_Data_:
• • • • •

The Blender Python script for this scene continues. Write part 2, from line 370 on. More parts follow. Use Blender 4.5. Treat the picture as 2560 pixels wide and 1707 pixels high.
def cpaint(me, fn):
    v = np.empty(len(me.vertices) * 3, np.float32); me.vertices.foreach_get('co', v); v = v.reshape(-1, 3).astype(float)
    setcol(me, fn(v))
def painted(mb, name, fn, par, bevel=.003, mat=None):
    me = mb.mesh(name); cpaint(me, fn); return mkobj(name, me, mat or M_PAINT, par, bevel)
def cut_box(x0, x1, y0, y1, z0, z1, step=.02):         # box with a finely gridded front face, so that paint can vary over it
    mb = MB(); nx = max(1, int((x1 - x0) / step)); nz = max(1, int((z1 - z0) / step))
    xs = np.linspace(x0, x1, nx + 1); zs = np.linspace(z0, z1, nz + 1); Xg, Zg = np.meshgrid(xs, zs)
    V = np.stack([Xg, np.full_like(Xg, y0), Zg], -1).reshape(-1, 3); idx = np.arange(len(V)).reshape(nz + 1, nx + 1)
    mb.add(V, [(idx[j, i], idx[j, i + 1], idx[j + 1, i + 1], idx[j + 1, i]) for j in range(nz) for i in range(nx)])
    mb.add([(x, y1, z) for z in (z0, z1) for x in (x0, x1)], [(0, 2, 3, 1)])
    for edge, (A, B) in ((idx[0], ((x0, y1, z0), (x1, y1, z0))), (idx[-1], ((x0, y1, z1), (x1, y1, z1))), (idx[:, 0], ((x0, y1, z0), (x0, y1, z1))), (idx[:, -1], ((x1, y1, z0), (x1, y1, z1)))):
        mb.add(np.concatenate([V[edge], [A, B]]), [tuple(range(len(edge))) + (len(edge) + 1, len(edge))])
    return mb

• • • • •

Write out the full listing exactly as given.

The Blender Python script for this scene continues. Write part 2, from line 370 on. More parts follow. Use Blender 4.5. Treat the picture as 2560 pixels wide and 1707 pixels high.
def cpaint(me, fn):
    v = np.empty(len(me.vertices) * 3, np.float32); me.vertices.foreach_get('co', v); v = v.reshape(-1, 3).astype(float)
    setcol(me, fn(v))
def painted(mb, name, fn, par, bevel=.003, mat=None):
    me = mb.mesh(name); cpaint(me, fn); return mkobj(name, me, mat or M_PAINT, par, bevel)
def cut_box(x0, x1, y0, y1, z0, z1, step=.02):         # box with a finely gridded front face, so that paint can vary over it
    mb = MB(); nx = max(1, int((x1 - x0) / step)); nz = max(1, int((z1 - z0) / step))
    xs = np.linspace(x0, x1, nx + 1); zs = np.linspace(z0, z1, nz + 1); Xg, Zg = np.meshgrid(xs, zs)
    V = np.stack([Xg, np.full_like(Xg, y0), Zg], -1).reshape(-1, 3); idx = np.arange(len(V)).reshape(nz + 1, nx + 1)
    mb.add(V, [(idx[j, i], idx[j, i + 1], idx[j + 1, i + 1], idx[j + 1, i]) for j in range(nz) for i in range(nx)])
    mb.add([(x, y1, z) for z in (z0, z1) for x in (x0, x1)], [(0, 2, 3, 1)])
    for edge, (A, B) in ((idx[0], ((x0, y1, z0), (x1, y1, z0))), (idx[-1], ((x0, y1, z1), (x1, y1, z1))), (idx[:, 0], ((x0, y1, z0), (x0, y1, z1))), (idx[:, -1], ((x1, y1, z0), (x1, y1, z1)))):
        mb.add(np.concatenate([V[edge], [A, B]]), [tuple(range(len(edge))) + (len(edge) + 1, len(edge))])
    return mb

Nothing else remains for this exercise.